La terrible défaite du 3ème corps est si complète que Miloradovich fait à Ney une autre proposition de reddition. Encore une fois, Ney refuse de se soumettre et, avec 2 000 rescapés - tout ce qui reste de son armée - parvient à s’échapper, poursuivi dans la forêt par les Cosaques de Platov.

Pendant deux jours, Ney et son petit parti de braves tentent de se tenir hors de portée des attaques cosaques, marchant à l’Ouest par des sentiers à la recherche de l’armée de Napoléon. Les éléments et les Cosaques réduisent bientôt son contingent à seulement 800 survivants.

Le 20 novembre, Ney et Napoléon se retrouvent enfin près d’Orcha. Pour les troupes françaises complètement démoralisées, cet évènement fut considéré comme l’équivalent émotionnel d’une grande victoire.

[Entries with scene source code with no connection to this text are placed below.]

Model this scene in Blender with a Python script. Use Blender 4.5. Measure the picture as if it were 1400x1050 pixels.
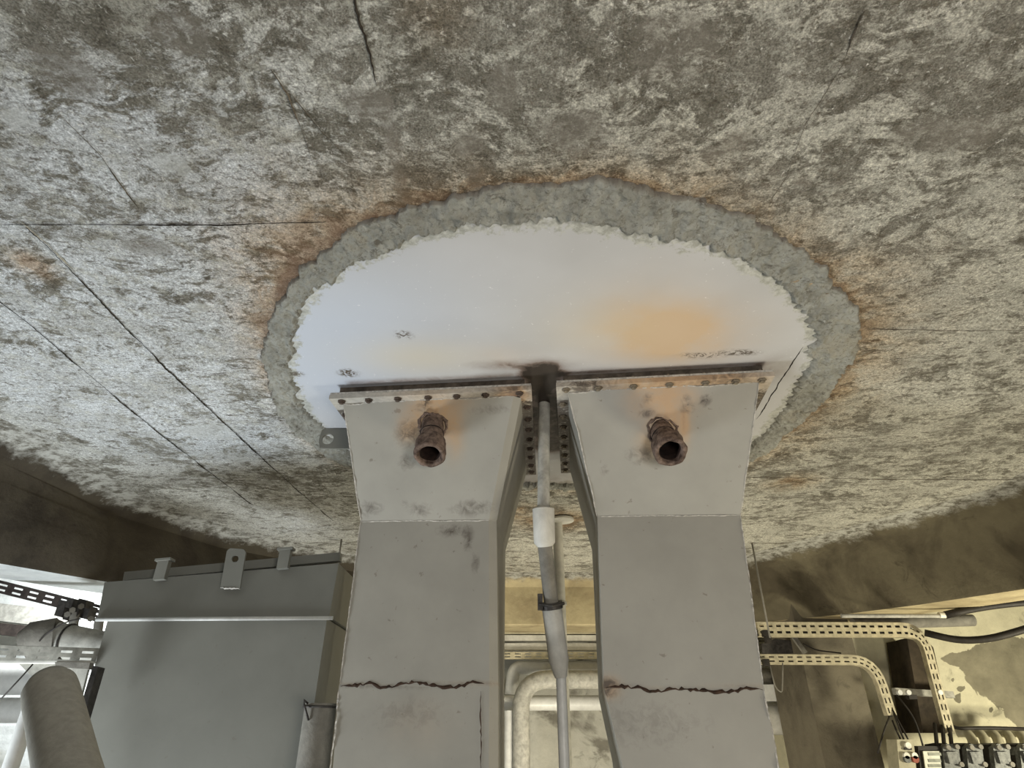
import bpy, math, random
import numpy as np
from mathutils import Vector, noise as mnoise

for o in list(bpy.data.objects): bpy.data.objects.remove(o, do_unlink=True)
SC = bpy.context.scene
COL = SC.collection
random.seed(7); rng = np.random.default_rng(7)

# ------------------------------------------------------------------ camera
FPX = 850.0; CAMZ = 1.6
PITCH = math.atan(481/FPX); SN, CS = math.sin(PITCH), math.cos(PITCH)
cam = bpy.data.cameras.new('camera'); camo = bpy.data.objects.new('camera', cam); COL.objects.link(camo)
camo.location = (0, 0, CAMZ); camo.rotation_euler = (math.pi/2+PITCH, 0, 0)
cam.sensor_width = 36; cam.lens = 36*FPX/1400; cam.clip_start = .02
SC.camera = camo

# ------------------------------------------------------------------ world, lights, exposure
w = bpy.data.worlds.new('world'); SC.world = w; w.use_nodes = True
w.node_tree.nodes['Background'].inputs[0].default_value = (.80, .86, .95, 1)
w.node_tree.nodes['Background'].inputs[1].default_value = .05
SC.view_settings.view_transform = 'Standard'; SC.view_settings.look = 'None'
SC.view_settings.exposure = .15; SC.view_settings.gamma = 1; SC.view_settings.use_curve_mapping = False

def area(name, loc, target, size, power, color, size_y=None):
    l = bpy.data.lights.new(name, 'AREA'); l.energy = power; l.color = color; l.size = size
    if size_y: l.shape = 'RECTANGLE'; l.size_y = size_y
    o = bpy.data.objects.new(name, l); COL.objects.link(o); o.location = loc
    o.rotation_euler = (Vector(target)-Vector(loc)).to_track_quat('-Z', 'Y').to_euler()
    return o
area('flood_lamp_cool', (-2.35, 2.25, .35), (-1.2, 2.9, 2.9), .7, 66, (.88, .95, 1.0))
area('flood_lamp_warm', (2.3, 1.9, .25), (1.5, 2.7, 2.9), .6, 38, (1.0, .91, .70))
area('fill_light_camera', (.8, -.8, 1.3), (.2, 1.5, 2.9), .7, 40, (1.0, .95, .88))  # added fill light near the camera, not a lamp of the place
area('flood_lamp_rear', (.35, 4.6, .3), (.3, 6.0, 2.0), .6, 52, (1.0, .92, .74))
area('flood_lamp_left_bay', (-3.0, 4.65, 2.62), (-3.6, 5.5, 2.3), .4, 50, (.92, .97, 1.0))
area('flood_lamp_right_bay', (4.3, 3.7, 1.1), (3.2, 5.6, 2.0), .35, 60, (1.0, .93, .70))

# ------------------------------------------------------------------ pixel rays of the 1400x1050 frame -> world points
def ray(x, y):
    a = (x-700)/FPX; b = (y-525)/FPX
    return Vector((a, CS+b*SN, SN-b*CS))
def at_z(x, y, z): r = ray(x, y); t = (z-CAMZ)/r.z; return Vector((0, 0, CAMZ))+r*t
def at_y(x, y, Y): r = ray(x, y); return Vector((0, 0, CAMZ))+r*(Y/r.y)
def on_plane(x, y, p0, n):
    r = ray(x, y); c = Vector((0, 0, CAMZ)); return c+r*((p0-c).dot(n)/r.dot(n))
CEIL = 2.9
PSI = math.radians(5.5)
U = Vector((math.cos(PSI), -math.sin(PSI), 0)); V = Vector((math.sin(PSI), math.cos(PSI), 0))
def on_v(x, y, v): return on_plane(x, y, V*v, V)

# ------------------------------------------------------------------ node helper
class NT:
    def __init__(s, name, rough=.8, metal=0.0, spec=.3):
        s.m = bpy.data.materials.new(name); s.m.use_nodes = True; s.t = s.m.node_tree; s.b = s.t.nodes['Principled BSDF']
        s.b.inputs['Roughness'].default_value = rough; s.b.inputs['Metallic'].default_value = metal
        s.b.inputs['Specular IOR Level'].default_value = spec
        s.co = s.n('ShaderNodeTexCoord').outputs['Object']
    def n(s, k): return s.t.nodes.new(k)
    def link(s, v, sock):
        if hasattr(v, 'is_output'): s.t.links.new(v, sock)
        elif isinstance(v, (tuple, list)): sock.default_value = tuple(v)+(1,) if len(v) == 3 and len(sock.default_value) == 4 else tuple(v)
        else: sock.default_value = v
    def scale(s, v, sc, rot=(0, 0, 0)):
        n = s.n('ShaderNodeMapping'); s.link(v, n.inputs[0]); n.inputs['Scale'].default_value = sc; n.inputs['Rotation'].default_value = rot; return n.outputs[0]
    def noise(s, sc, det=4, ro=.55, dist=0, vec=None, out=0):
        n = s.n('ShaderNodeTexNoise'); s.link(vec or s.co, n.inputs['Vector'])
        for k, v in (('Scale', sc), ('Detail', det), ('Roughness', ro), ('Distortion', dist)): n.inputs[k].default_value = v
        return n.outputs[out]
    def voro(s, sc, feat='F1', vec=None, out='Distance'):
        n = s.n('ShaderNodeTexVoronoi'); n.feature = feat; s.link(vec or s.co, n.inputs['Vector']); n.inputs['Scale'].default_value = sc
        return n.outputs[out]
    def ramp(s, f, a, b, lo=0., hi=1.):
        n = s.n('ShaderNodeMapRange'); n.clamp = True; s.link(f, n.inputs[0])
        for i, v in enumerate((a, b, lo, hi)): n.inputs[i+1].default_value = v
        return n.outputs[0]
    def math(s, op, a, b=0.):
        n = s.n('ShaderNodeMath'); n.operation = op; s.link(a, n.inputs[0]); s.link(b, n.inputs[1]); return n.outputs[0]
    def mix(s, f, a, b, bt='MIX'):
        n = s.n('ShaderNodeMix'); n.data_type = 'RGBA'; n.blend_type = bt; s.link(f, n.inputs[0]); s.link(a, n.inputs[6]); s.link(b, n.inputs[7]); return n.outputs[2]
    def attr(s, name): n = s.n('ShaderNodeAttribute'); n.attribute_name = name; return n.outputs['Fac']
    def bump(s, h, st=.4, d=.01, prev=None):
        n = s.n('ShaderNodeBump'); s.link(h, n.inputs['Height']); n.inputs['Strength'].default_value = st; n.inputs['Distance'].default_value = d
        if prev: s.link(prev, n.inputs['Normal'])
        return n.outputs[0]
    def done(s, col, nrm=None, rough=None):
        s.link(col, s.b.inputs['Base Color'])
        if nrm: s.link(nrm, s.b.inputs['Normal'])
        if rough is not None: s.link(rough, s.b.inputs['Roughness'])
        return s.m

def soft_metal(name, c, rough=.55, spots=.5, spec=.35, dirt=(.13, .10, .075)):
    """old painted steel: slight clouding, small chips, optional 'rust' and 'grime' point attributes"""
    n = NT(name, rough, 0, spec)
    cl = n.noise(3.5, 5, .6); fine = n.noise(160, 2, .6)
    col = n.mix(n.ramp(cl, .3, .7), tuple(x*.90 for x in c), tuple(min(1, x*1.08) for x in c))
    sp = n.ramp(n.noise(26, 3, .6, .3), .68, .74, 0, spots)
    col = n.mix(sp, col, dirt)
    wob = n.noise(14, 6, .65, .4)
    ru = n.math('MULTIPLY', n.attr('rust'), n.ramp(wob, .25, .6, .55, 1.25))
    col = n.mix(n.ramp(ru, .02, .6, 0, .75), col, (.50, .31, .155))
    col = n.mix(n.ramp(ru, .6, 1.25, 0, .9), col, (.16, .065, .035))
    gr = n.math('MULTIPLY', n.attr('grime'), n.ramp(n.noise(30, 6, .7, .8), .35, .6, .3, 1.3))
    col = n.mix(n.ramp(gr, .15, 1.0, 0, .92), col, (.075, .058, .045))
    h = n.math('ADD', n.noise(8, 4, .5), n.math('MULTIPLY', fine, .12))
    return n.done(col, n.bump(h, .18, .006))

def plain(name, c, rough=.6, metal=0, var=.25, sc=12, bump=.2, spec=.3, c2=None, lo=.35, hi=.65, det=6):
    n = NT(name, rough, metal, spec)
    f = n.noise(sc, det, .65, .3)
    col = n.mix(n.ramp(f, lo, hi), tuple(x*(1-var) for x in c), c2 or tuple(min(1, x*(1+var)) for x in c))
    return n.done(col, n.bump(n.noise(sc*5, 4, .6), bump, .004))

# ---- ceiling concrete
def concrete_ceiling():
    n = NT('mottled_concrete', .92, 0, .15)
    co = n.co
    wv = n.n('ShaderNodeVectorMath'); wv.operation = 'MULTIPLY_ADD'
    n.link(n.noise(2.2, 3, .5, out=1), wv.inputs[0]); wv.inputs[1].default_value = (.25, .25, 0); n.link(co, wv.inputs[2])
    vec = wv.outputs[0]
    big = n.noise(1.3, 3, .5, 0, vec)
    mid = n.noise(4.5, 15, .74, .15, vec)
    stre = n.noise(15, 12, .78, .25, n.scale(vec, (.8, 1.35, 1), (0, 0, .35)))
    fine = n.noise(70, 8, .75, .3); grit = n.noise(190, 4, .7)
    cov = n.math('ADD', n.math('MULTIPLY', mid, .38), n.math('MULTIPLY', stre, .62))
    cov = n.math('ADD', cov, n.math('MULTIPLY', n.math('SUBTRACT', big, .5), .09))
    cov = n.math('ADD', cov, n.math('MULTIPLY', n.attr('pale'), .050))
    cov = n.math('SUBTRACT', cov, n.math('MULTIPLY', n.attr('dark'), .040))
    light = n.mix(n.ramp(fine, .34, .66), (.42, .405, .34), (.76, .74, .65))
    light = n.mix(n.attr('cool'), light, n.mix(n.ramp(fine, .34, .66), (.50, .515, .51), (.86, .88, .89)))
    dark = n.mix(n.ramp(n.noise(24, 8, .75), .35, .65), (.098, .088, .066), (.29, .275, .23))
    c = n.mix(n.ramp(cov, .468, .525), dark, light)
    wash = n.ramp(n.noise(3.1, 12, .74, .2, vec), .46, .58, 0, .42)
    c = n.mix(wash, c, n.mix(n.ramp(grit, .35, .65), (.25, .24, .205), (.40, .385, .335)))
    pits = n.ramp(n.noise(22, 10, .8, .3, n.scale(co, (1, 1.5, 1), (0, 0, .6))), .55, .61, 0, .85)
    c = n.mix(pits, c, (.125, .108, .08))
    sp = n.ramp(n.noise(48, 6, .78, .2), .56, .64, 0, .75)
    c = n.mix(sp, c, (.155, .13, .10))
    fleck = n.ramp(n.noise(38, 8, .8, .2, n.scale(co, (1.3, 1, 1), (0, 0, -.5))), .585, .65, 0, .8)
    c = n.mix(fleck, c, (.86, .845, .78))
    c = n.mix(n.ramp(n.noise(13, 13, .82, .1), .53, .58, 0, .55), c, (.56, .55, .48))
    g_ = n.math('ADD', n.math('MULTIPLY', grit, .6), n.math('MULTIPLY', fine, .4))
    gv = n.ramp(g_, .38, .62, .55, 1.42); cmb = n.n('ShaderNodeCombineColor')
    for k in range(3): n.link(gv, cmb.inputs[k])
    c = n.mix(1.0, c, cmb.outputs[0], 'MULTIPLY')
    c = n.mix(n.ramp(n.noise(120, 5, .8), .60, .66, 0, .8), c, (.06, .052, .04))
    c = n.mix(n.ramp(n.math('MULTIPLY', n.attr('patch'), n.ramp(n.noise(20, 9, .75), .38, .6, .2, 1.5)), .42, .6, 0, .55), c, n.mix(n.ramp(fine, .3, .7), (.52, .53, .50), (.74, .75, .73)))
    # smooth troweled patches
    c = n.mix(n.ramp(n.math('MULTIPLY', n.attr('smooth'), n.ramp(mid, .35, .6, .5, 1.3)), .25, .75, 0, .6), c, (.235, .215, .18))
    # rust washed out of the joint
    rn = n.ramp(n.noise(7, 8, .7, .8), .3, .62, .25, 1.35)
    ru = n.math('MULTIPLY', n.attr('rust'), rn)
    c = n.mix(n.ramp(ru, .05, .7, 0, .85), c, (.86, .66, .47), 'MULTIPLY')
    c = n.mix(n.ramp(ru, .5, 1.2, 0, .72), c, (.20, .115, .07))
    h = n.math('ADD', n.math('MULTIPLY', cov, 1.0), n.math('MULTIPLY', fine, .35))
    rough = n.bump(h, .8, .03)
    r2 = n.bump(grit, .5, .005, rough)
    return n.done(c, r2)
M = {}
M['ceiling'] = concrete_ceiling()

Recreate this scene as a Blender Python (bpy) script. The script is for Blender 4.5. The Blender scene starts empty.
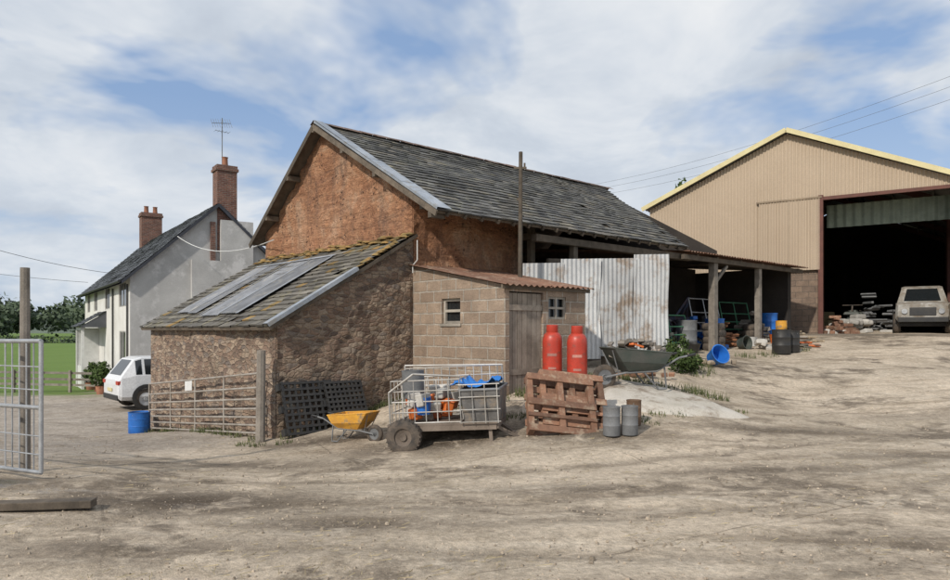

On fit beaucoup grief au prince d’Eckmühl d’avoir quitté Krasnoë précipitamment, sans attendre Ney. Pourtant, Davout avait prévenu Ney des dangers de la situation et l’avait engagé à quitter Smolensk au plus vite mais le fier duc d’Elchingen avait répondu : « Tous les cosaques de la terre ne m’empêcheront pas d’exécuter les instructions de l’Empereur ! ». L’exploit et le retour de Ney parmi la Grande Armée furent le prétexte à une mise à l’écart de Davout : « Cette audacieuse retraite du maréchal d’Elchingen, écrit Caulaincourt, comparée à ce qu’on appelait la prudence de son collègue, faisait d’autant plus le sujet de toutes les conversations qu’on n’aimait pas le prince d’Eckmühl. Grands et petits profitaient de l’occasion pour lui jeter la pierre, sans examiner si les ordres qu’il avait reçus, les avis qu’il avait donnés au maréchal d’Elchingen, les circonstances où il s’était trouvé ne le justifiaient pas » (voir le tome 2 des Mémoires de Caulaincourt, p.160-165).

Le total des pertes françaises à Krasnoë est estimé entre 6 000 et 13 000 morts et blessés et 20 000 à 26 000 disparus ou prisonniers. Les Français perdirent également près de 200 pièces d’artillerie et une très grande partie de leur train. Les pertes Russes sont estimées à moins de 5 000 mort ou blessés.

Krasnoi est une victoire russe, mais la jugeant très insuffisante, le Tsar Alexandre Ier fut furieux contre Koutouzov lorsqu’il apprit du vieux maréchal que l’armée française n’était pas totalement anéantie. Néanmoins, en raison de l’immense popularité de Koutouzov dans l’aristocratie russe, Alexandre lui concéda la victoire et le titre de Prince de Smolensk.